The Belvedere Torso is a fragment of a nude male statue, signed prominently on the front of the base by "Apollonios, son of Nestor, Athenian", who is unmentioned in ancient literature. It is now in the Museo Pio-Clementino (Inv. 1192) of the Vatican Museums. It is a marble torso. According to the Vatican Museums website "the most favoured hypothesis identifies it with Ajax, the son of Telamon, in the act of contemplating his suicide".

The figure has traditionally been identified as a Heracles, seated on an animal skin, though in recent studies, the skin has been identified as that of a panther, not the Nemean lion, occasioning other identifications.

It was once believed to be a 1st-century BC original, but is now believed to be a copy from the 1st century BC or AD of an older statue, which probably dated to the early 2nd century BC. The statue's figure is portrayed seated on an animal hide; the exact figure represented remains open to debate (possibilities include Hercules, Polyphemus and Marsyas, among others).

The contorted pose of the torso and musculature were highly influential on late Renaissance, Mannerist, and Baroque artists, including Michelangelo and Raphael. Michelangelo's admiration of the Torso was widely known in his lifetime, to the extent that the Torso gained the sobriquet, "The School of Michelangelo"
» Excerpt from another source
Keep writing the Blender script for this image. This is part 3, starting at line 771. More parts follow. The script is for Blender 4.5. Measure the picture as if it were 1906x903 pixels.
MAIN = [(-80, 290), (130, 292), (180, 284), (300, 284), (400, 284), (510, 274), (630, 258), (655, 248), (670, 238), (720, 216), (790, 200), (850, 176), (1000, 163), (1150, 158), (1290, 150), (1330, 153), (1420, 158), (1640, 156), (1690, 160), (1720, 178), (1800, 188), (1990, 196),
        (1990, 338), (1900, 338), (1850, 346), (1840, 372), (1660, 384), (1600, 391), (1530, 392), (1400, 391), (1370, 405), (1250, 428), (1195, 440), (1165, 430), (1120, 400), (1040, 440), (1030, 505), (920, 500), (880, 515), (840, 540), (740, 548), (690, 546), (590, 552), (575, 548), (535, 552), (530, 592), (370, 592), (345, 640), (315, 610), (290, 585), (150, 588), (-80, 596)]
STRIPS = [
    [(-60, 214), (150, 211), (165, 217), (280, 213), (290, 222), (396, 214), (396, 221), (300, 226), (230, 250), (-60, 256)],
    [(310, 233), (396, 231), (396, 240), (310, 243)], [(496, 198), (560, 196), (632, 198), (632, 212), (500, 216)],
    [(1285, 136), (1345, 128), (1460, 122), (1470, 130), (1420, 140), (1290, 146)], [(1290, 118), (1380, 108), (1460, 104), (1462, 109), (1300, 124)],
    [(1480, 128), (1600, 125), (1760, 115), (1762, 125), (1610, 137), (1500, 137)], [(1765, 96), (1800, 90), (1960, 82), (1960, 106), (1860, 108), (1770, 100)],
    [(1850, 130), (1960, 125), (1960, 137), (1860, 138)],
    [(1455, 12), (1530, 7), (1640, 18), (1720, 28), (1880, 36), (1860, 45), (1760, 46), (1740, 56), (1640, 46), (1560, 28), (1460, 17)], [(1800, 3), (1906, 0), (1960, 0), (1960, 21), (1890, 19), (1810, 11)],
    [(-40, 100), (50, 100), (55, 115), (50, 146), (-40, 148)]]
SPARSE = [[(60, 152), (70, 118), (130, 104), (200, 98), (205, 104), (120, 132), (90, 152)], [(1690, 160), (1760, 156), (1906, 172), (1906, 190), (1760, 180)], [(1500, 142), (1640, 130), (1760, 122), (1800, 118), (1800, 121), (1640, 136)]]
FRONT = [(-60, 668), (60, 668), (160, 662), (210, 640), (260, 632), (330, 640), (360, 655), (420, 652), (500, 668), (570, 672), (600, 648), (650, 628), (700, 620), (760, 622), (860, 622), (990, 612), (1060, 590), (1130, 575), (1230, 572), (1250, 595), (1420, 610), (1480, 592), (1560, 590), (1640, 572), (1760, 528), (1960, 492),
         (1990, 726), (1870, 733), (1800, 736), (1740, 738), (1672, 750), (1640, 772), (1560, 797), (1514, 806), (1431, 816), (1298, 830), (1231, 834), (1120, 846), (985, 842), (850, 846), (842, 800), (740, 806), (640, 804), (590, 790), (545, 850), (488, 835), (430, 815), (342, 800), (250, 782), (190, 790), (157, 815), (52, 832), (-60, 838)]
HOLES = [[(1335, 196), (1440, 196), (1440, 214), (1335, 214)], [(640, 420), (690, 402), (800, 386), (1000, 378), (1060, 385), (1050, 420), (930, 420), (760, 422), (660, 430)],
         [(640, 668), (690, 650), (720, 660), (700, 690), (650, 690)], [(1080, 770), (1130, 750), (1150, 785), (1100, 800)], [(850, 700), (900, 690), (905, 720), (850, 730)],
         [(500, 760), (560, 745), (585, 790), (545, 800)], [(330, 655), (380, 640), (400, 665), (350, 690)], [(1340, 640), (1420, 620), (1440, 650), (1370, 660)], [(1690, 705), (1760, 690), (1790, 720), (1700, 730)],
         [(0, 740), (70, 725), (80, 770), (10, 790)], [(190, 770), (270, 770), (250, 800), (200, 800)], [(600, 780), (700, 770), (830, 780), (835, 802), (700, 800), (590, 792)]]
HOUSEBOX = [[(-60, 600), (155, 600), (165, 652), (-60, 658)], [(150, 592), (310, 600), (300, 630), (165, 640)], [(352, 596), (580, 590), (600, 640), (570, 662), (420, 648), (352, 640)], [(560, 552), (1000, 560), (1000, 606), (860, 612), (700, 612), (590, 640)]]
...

Legend has it that Pope Julius II requested that Michelangelo complete the statue fragment with arms, legs and a face. He respectfully declined, stating that it was too beautiful to be altered, and instead used it as the inspiration for several of the figures in the Sistine Chapel, including the Sibyls and Prophets bordering the ceiling. The Belvedere Torso remains one of the few ancient sculptures admired in the 17th and 18th centuries whose reputation has not suffered in modern times.